All in One?
Juniper is touting the ISG 2000 as its first purpose-built platform to combine a firewall, VPN and intrusion prevention. Juniper's firewall devices have been playing VPN and firewall roles for years, but I've been waiting for a unit that includes some of NetScreen's acquisitions--such as the OneSecure IDP and the Neoteris SSL VPN platform. There's much industry buzz about inline network intrusion prevention, and Juniper is one of the few companies positioned to put the technology where it belongs: in access-control devices, such as firewalls.
Unfortunately, though the ISG is supposed to deliver this integrated platform, the modular blade for IDP isn't here yet, and Juniper wouldn't comment on its SSL VPN plans.
The ISG came with two eight-port 10/100 blades and four 1-Gbps fiber ports. Setting up the ISG was trivial. I used its serial console to supply basic configuration settings--IP address, default gateway and so on. Then I accessed the machine over its Web interface, from which I configured the system quickly and easily.

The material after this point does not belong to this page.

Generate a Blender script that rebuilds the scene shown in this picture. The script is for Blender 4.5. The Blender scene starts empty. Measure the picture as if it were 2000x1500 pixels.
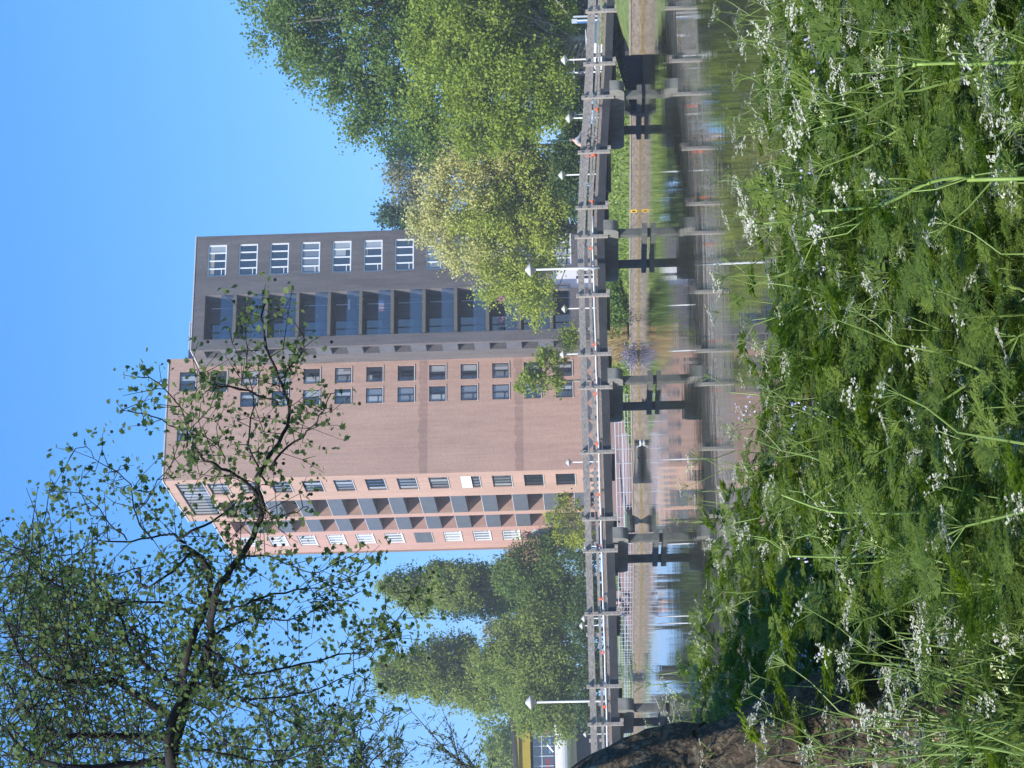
import bpy, bmesh, math, random
import numpy as np
from mathutils import Vector, Matrix
R = math.radians
random.seed(7); rng = np.random.default_rng(7)
SC = bpy.context.scene; COL = SC.collection

# ------------------------------------------------------------------ camera (portrait photo stored lying on its side)
FPX, EYE, ROLL, PITCH = 4000.0, 2.8, 0.030, math.atan(170/4000.0)
_c, _s = math.cos(PITCH), math.sin(PITCH)
FWD = Vector((0, _c, _s)); RGT = Vector((1, 0, 0)); DWN = Vector((0, _s, -_c))
IMU = math.cos(ROLL)*RGT + math.sin(ROLL)*DWN
IMV = math.cos(ROLL)*DWN - math.sin(ROLL)*RGT
EYEP = Vector((0, 0, EYE))
cd = bpy.data.cameras.new('camera'); cam = bpy.data.objects.new('camera', cd); COL.objects.link(cam)
cd.sensor_width = 36; cd.lens = 72; cd.clip_end = 6000; cd.clip_start = 0.05
m3 = Matrix((IMV, IMU, -FWD)).transposed()
cam.matrix_world = Matrix.Translation(EYEP) @ m3.to_4x4()
SC.camera = cam
def at(px, py, Y):
    """world point seen at photo position (px, py) at distance Y"""
    d = FWD + IMU*((1500-py-750)/FPX) + IMV*((px-1000)/FPX)
    return EYEP + d*(Y/d.y)
# ------------------------------------------------------------------ sky, sun, exposure
SUNV = Vector((-0.65, -0.76, 0.0)).normalized(); SUN_EL = R(41)
W = bpy.data.worlds.new('World'); SC.world = W; W.use_nodes = True
nt = W.node_tree; bg = nt.nodes['Background']; sky = nt.nodes.new('ShaderNodeTexSky')
sky.sky_type = 'NISHITA'; sky.sun_disc = False; sky.sun_elevation = SUN_EL
sky.sun_rotation = math.atan2(SUNV.x, SUNV.y); sky.altitude = 500; sky.air_density = 1.0; sky.dust_density = 0.1; sky.ozone_density = 3.0
tcs = nt.nodes.new('ShaderNodeTexCoord'); va = nt.nodes.new('ShaderNodeVectorMath'); va.operation = 'MULTIPLY_ADD'
va.inputs[1].default_value = (1, 1, .85); va.inputs[2].default_value = (0, 0, .15)
vn = nt.nodes.new('ShaderNodeVectorMath'); vn.operation = 'NORMALIZE'
nt.links.new(tcs.outputs['Generated'], va.inputs[0]); nt.links.new(va.outputs[0], vn.inputs[0]); nt.links.new(vn.outputs[0], sky.inputs[0])
hsv = nt.nodes.new('ShaderNodeHueSaturation'); hsv.inputs['Saturation'].default_value = 1.31; hsv.inputs['Hue'].default_value = .503
nt.links.new(sky.outputs[0], hsv.inputs['Color']); nt.links.new(hsv.outputs[0], bg.inputs[0]); bg.inputs[1].default_value = 0.15
sd = bpy.data.lights.new('sun', 'SUN'); sd.energy = 4.4; sd.angle = R(0.5); sd.color = (1, 0.955, 0.89)
so = bpy.data.objects.new('sun', sd); COL.objects.link(so)
sv = Vector((SUNV.x*math.cos(SUN_EL), SUNV.y*math.cos(SUN_EL), math.sin(SUN_EL)))
so.rotation_euler = sv.to_track_quat('Z', 'Y').to_euler()
SC.view_settings.view_transform = 'Standard'; SC.view_settings.look = 'None'
SC.view_settings.exposure = 0.82; SC.view_settings.gamma = 1

# ------------------------------------------------------------------ helpers
def link_obj(name, me, mat=None, parent=None):
    o = bpy.data.objects.new(name, me); COL.objects.link(o)
    if mat: me.materials.append(mat)
    if parent: o.parent = parent
    return o
def tag(o, label=None, cat=None, group=None, kind=None):
    if label: o['label'] = label
    if cat: o['category'] = cat
    if group: o['group'] = group
    if kind: o['kind'] = kind
    return o
def thing(name, loc, label, cat, group=None, rz=0):
    o = bpy.data.objects.new(name, None); COL.objects.link(o); o.location = loc; o.rotation_euler = (0, 0, rz)
    o.empty_display_size = 0.3
    return tag(o, label, cat, group)
def copy_tree(o, parent=None):
    c = o.copy(); COL.objects.link(c); c.parent = parent
    for ch in list(o.children): copy_tree(ch, c)
    return c
class MB:
    def __init__(s): s.v = []; s.f = []
    def add(s, vs, fs):
        n = len(s.v); s.v += [tuple(p) for p in vs]; s.f += [tuple(i+n for i in f) for f in fs]; return s
    def quad(s, a, b, c, d): return s.add([a, b, c, d], [(0, 1, 2, 3)])
    def box(s, x0, x1, y0, y1, z0, z1):
        return s.add([(x0,y0,z0),(x1,y0,z0),(x1,y1,z0),(x0,y1,z0),(x0,y0,z1),(x1,y0,z1),(x1,y1,z1),(x0,y1,z1)],
                     [(0,3,2,1),(4,5,6,7),(0,1,5,4),(1,2,6,5),(2,3,7,6),(3,0,4,7)])
    def beam(s, p, q, w, h, up=(0,0,1)):
        p, q = Vector(p), Vector(q); d = (q-p).normalized(); u = Vector(up)
        r = d.cross(u).normalized(); u = r.cross(d)
        vs = []
        for e in (p, q):
            for a, b in ((-1,-1),(1,-1),(1,1),(-1,1)): vs.append(e + r*(a*w/2) + u*(b*h/2))
        return s.add(vs, [(0,1,2,3),(7,6,5,4),(0,4,5,1),(1,5,6,2),(2,6,7,3),(3,7,4,0)])
    def tube(s, pts, rad, n=6, cap=True):
        pts = [Vector(p) for p in pts]
        if not hasattr(rad, '__len__'): rad = [rad]*len(pts)
        vs = []; fs = []; ref = None
        for i, p in enumerate(pts):
            d = (pts[min(i+1, len(pts)-1)] - pts[max(i-1, 0)]).normalized()
            if ref is None: ref = Vector((0,0,1)) if abs(d.z) < .9 else Vector((1,0,0))
            a = d.cross(ref).normalized(); b = d.cross(a); ref = b.cross(d) if False else ref
            for k in range(n):
                t = 2*math.pi*k/n; vs.append(p + (a*math.cos(t) + b*math.sin(t))*rad[i])
        for i in range(len(pts)-1):
            for k in range(n): fs.append((i*n+k, i*n+(k+1)%n, (i+1)*n+(k+1)%n, (i+1)*n+k))
        if cap: fs.append(tuple(range(n-1,-1,-1))); fs.append(tuple((len(pts)-1)*n+k for k in range(n)))
        return s.add(vs, fs)
    def lathe(s, prof, n=16, o=(0,0,0)):
        vs = []; fs = []
        for r, z in prof:
            for k in range(n):
                t = 2*math.pi*k/n; vs.append((o[0]+r*math.cos(t), o[1]+r*math.sin(t), o[2]+z))
        for i in range(len(prof)-1):
            for k in range(n): fs.append((i*n+k, i*n+(k+1)%n, (i+1)*n+(k+1)%n, (i+1)*n+k))
        return s.add(vs, fs)
    def ball(s, c, r, n=10, sq=(1,1,1)):
        prof = [(r*math.sin(math.pi*i/6), -r*math.cos(math.pi*i/6)) for i in range(7)]
        m = MB().lathe(prof, n); return s.add([(c[0]+x*sq[0], c[1]+y*sq[1], c[2]+z*sq[2]) for x, y, z in m.v], m.f)
    def build(s, name, mat, parent=None, smooth=False, bevel=0):
        me = bpy.data.meshes.new(name); me.from_pydata(s.v, [], s.f); me.update()
        if smooth: me.polygons.foreach_set('use_smooth', [True]*len(me.polygons))
        o = link_obj(name, me, mat, parent)
        if bevel:
            b = o.modifiers.new('b', 'BEVEL'); b.width = bevel; b.segments = 2; b.limit_method = 'ANGLE'
        return o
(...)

I ran basic firewall throughput tests using Spirent's WebAvalanche and WebReflector, generating about 1 GB of HTTP traffic between two of the fiber ports. Handling loads of 1,500 64-Kbps NAT'd new sessions per second, the ISG successfully completed the test runs with one caveat: It appeared to struggle during the initial ramping period. I can't give the ISG a full nod on performance until I test final code using a larger test set, but it appears that Juniper is taking steps in the right direction.